New Book: Chango’s Beads and Two-Tone Shoes by William Kennedy

One to note: Chango’s Beads and Two-Tone Shoes by William Kennedy

When journalist Daniel Quinn meets Ernest Hemingway at the Floridita bar in Havana, Cuba, in 1957, he has no idea that his own affinity for simple, declarative sentences will change his life radically overnight.

So begins William Kennedy’s latest novel-a tale of revolutionary intrigue, heroic journalism, crooked politicians, drug-running gangsters, Albany race riots, and the improbable rise of Fidel Castro. Quinn’s epic journey carries him through the nightclubs and jungles of Cuba and into the newsrooms and racially charged streets of Albany on the day Robert Kennedy is fatally shot in 1968. The odyssey brings Quinn, and his exotic but unpredictable Cuban wife, Renata, a debutante revolutionary, face-to-face with the darkest facets of human nature and illuminates the power of love in the presence of death.

Kennedy masterfully gathers together an unlikely cast of vivid characters in a breathtaking adventure full of music, mysticism, and murder-a homeless black alcoholic, a radical Catholic priest, a senile parent, a terminally ill jazz legend, the imperious mayor of Albany, Bing Crosby, Hemingway, Castro, and a ragtag ensemble of radicals, prostitutes, provocateurs, and underworld heavies. This is an unforgettably riotous story of revolution, romance, and redemption, set against the landscape of the civil rights movement as it challenges the legendary and vengeful Albany political machine.

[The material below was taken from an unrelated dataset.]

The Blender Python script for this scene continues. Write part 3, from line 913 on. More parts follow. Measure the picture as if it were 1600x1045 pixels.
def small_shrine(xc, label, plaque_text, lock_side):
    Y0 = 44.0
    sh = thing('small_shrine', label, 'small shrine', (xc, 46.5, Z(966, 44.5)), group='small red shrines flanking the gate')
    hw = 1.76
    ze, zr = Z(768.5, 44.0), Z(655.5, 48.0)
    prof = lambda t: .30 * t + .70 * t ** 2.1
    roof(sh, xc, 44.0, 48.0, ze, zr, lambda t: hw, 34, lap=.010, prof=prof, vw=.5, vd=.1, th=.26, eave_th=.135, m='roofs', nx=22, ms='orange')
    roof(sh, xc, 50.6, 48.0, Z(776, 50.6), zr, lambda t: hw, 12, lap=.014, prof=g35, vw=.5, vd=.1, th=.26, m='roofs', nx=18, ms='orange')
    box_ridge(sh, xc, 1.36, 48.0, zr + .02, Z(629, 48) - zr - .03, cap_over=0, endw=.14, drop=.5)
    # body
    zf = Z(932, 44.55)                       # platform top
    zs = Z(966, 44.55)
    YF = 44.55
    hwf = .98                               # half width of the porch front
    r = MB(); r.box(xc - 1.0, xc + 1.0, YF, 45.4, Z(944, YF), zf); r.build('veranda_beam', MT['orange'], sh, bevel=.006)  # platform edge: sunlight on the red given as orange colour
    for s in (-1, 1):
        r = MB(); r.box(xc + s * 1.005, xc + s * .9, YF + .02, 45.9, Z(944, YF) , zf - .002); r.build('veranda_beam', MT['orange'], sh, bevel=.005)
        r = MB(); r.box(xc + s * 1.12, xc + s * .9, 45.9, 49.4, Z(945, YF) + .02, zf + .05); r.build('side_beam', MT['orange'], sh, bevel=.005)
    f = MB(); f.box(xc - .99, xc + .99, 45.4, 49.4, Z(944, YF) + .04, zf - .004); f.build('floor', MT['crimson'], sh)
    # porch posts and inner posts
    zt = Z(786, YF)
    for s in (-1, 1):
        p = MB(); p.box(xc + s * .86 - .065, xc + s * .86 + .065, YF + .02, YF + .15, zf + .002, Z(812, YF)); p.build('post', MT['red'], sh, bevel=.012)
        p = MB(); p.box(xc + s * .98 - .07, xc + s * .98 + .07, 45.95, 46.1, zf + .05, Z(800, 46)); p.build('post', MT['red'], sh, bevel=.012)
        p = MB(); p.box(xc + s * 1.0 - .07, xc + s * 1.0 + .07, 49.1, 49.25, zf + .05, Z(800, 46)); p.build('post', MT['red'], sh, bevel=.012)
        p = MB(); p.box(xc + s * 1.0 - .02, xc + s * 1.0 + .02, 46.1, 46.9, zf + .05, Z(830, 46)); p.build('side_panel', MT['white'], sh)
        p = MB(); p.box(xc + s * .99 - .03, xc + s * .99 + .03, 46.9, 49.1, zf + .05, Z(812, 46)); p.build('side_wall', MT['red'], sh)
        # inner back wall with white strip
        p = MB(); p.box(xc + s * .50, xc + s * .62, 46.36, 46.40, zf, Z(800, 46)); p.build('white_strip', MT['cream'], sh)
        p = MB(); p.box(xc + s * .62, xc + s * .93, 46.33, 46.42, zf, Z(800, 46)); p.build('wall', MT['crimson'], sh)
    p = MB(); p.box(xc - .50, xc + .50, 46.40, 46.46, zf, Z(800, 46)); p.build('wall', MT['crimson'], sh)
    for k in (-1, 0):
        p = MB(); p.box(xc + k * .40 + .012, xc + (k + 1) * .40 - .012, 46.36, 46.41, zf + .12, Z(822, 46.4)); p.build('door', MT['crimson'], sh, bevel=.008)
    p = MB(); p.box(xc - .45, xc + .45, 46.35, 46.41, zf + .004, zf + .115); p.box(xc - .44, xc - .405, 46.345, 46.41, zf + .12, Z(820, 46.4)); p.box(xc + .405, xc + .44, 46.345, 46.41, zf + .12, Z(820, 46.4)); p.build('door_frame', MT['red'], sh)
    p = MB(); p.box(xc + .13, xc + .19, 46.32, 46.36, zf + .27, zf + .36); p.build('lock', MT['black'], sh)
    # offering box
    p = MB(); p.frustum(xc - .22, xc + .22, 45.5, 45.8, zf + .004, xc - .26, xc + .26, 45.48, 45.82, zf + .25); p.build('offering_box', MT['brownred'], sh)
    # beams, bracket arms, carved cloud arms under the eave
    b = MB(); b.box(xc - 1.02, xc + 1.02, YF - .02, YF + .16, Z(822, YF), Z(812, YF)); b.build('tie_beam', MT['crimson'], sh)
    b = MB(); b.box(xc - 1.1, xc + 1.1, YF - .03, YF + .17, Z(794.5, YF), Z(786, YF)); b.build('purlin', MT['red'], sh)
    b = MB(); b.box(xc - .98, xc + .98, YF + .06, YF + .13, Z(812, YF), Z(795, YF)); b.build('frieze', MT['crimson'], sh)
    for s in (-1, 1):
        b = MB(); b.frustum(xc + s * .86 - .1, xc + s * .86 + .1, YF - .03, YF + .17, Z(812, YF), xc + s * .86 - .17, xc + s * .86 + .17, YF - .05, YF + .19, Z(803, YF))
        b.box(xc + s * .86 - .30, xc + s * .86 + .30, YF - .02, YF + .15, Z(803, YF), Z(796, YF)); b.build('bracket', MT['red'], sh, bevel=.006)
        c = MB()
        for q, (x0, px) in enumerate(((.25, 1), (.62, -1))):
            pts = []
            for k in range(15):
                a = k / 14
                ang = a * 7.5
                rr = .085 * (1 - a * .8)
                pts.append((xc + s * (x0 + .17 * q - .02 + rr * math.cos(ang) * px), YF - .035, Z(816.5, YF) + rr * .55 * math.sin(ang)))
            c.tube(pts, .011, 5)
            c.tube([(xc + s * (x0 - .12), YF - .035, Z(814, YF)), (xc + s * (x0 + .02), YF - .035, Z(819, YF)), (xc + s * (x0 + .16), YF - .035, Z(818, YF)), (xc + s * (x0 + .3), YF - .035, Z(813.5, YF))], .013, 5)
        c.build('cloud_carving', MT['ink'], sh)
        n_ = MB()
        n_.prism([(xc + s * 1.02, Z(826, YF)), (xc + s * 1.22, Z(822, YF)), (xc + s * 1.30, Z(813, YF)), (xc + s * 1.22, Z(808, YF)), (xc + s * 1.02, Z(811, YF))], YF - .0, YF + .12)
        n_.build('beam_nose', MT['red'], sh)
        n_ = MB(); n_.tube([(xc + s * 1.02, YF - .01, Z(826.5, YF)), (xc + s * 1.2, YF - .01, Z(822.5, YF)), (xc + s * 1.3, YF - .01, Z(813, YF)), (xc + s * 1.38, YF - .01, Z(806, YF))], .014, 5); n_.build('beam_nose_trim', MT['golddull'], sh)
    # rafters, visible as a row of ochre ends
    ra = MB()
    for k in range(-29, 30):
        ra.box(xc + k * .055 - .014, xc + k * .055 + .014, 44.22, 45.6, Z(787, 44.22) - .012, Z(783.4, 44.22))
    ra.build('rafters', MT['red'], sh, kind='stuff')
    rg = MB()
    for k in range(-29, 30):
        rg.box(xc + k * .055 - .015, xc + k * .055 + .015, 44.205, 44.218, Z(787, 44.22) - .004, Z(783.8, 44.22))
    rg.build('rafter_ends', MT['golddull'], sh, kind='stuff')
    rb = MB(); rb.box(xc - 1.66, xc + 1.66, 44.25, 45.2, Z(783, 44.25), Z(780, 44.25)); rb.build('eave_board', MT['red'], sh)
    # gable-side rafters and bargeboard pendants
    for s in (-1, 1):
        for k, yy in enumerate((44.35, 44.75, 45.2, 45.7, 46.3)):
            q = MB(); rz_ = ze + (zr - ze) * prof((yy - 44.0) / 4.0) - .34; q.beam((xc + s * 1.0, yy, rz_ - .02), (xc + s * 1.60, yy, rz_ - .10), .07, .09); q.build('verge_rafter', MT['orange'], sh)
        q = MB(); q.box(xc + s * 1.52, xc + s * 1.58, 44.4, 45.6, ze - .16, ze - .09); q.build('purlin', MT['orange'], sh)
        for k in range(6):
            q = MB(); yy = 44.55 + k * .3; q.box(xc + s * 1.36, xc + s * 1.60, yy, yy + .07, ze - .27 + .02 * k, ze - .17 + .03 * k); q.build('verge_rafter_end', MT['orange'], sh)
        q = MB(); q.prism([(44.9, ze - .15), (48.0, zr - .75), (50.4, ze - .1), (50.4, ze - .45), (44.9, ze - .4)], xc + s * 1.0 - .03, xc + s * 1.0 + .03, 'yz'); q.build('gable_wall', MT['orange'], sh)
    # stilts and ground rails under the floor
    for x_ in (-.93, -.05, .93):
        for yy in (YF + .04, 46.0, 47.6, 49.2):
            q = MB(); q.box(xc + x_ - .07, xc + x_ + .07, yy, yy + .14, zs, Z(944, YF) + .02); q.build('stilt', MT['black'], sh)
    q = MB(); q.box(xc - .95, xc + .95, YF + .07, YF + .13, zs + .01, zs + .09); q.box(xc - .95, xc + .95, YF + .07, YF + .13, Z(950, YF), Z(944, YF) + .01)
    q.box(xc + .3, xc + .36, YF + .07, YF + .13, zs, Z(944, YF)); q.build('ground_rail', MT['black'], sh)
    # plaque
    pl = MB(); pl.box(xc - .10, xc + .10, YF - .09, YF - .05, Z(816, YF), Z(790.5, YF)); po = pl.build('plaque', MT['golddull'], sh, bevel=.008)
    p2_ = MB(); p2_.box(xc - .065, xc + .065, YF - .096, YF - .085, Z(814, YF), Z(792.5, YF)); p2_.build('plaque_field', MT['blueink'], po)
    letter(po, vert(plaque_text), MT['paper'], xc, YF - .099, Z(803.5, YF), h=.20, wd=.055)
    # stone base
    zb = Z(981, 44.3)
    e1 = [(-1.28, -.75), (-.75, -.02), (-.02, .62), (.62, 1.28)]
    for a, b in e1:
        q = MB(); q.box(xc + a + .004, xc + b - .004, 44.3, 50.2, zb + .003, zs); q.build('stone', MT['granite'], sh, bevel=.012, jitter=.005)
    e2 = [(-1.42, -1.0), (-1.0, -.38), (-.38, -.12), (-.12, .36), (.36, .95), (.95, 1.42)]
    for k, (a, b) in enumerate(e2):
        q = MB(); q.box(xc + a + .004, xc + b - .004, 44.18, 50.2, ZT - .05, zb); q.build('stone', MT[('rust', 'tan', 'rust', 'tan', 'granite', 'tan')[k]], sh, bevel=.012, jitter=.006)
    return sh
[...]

William Kennedy was born and raised in Albany, New York. His Albany Cycle of novels includes Legs, Billy Phelan’s Greatest Game, Ironweed, Quinn’s Book, Very Old Bones, The Flaming Corsage, and Roscoe. A journalist before becoming a novelist, Kennedy covered the civil rights movement and Cuban revolutions in the 1950s and 1960s. He is a MacArthur Fellow and a member of the American Academy of Arts and Letters. He lives in Averill Park, New York.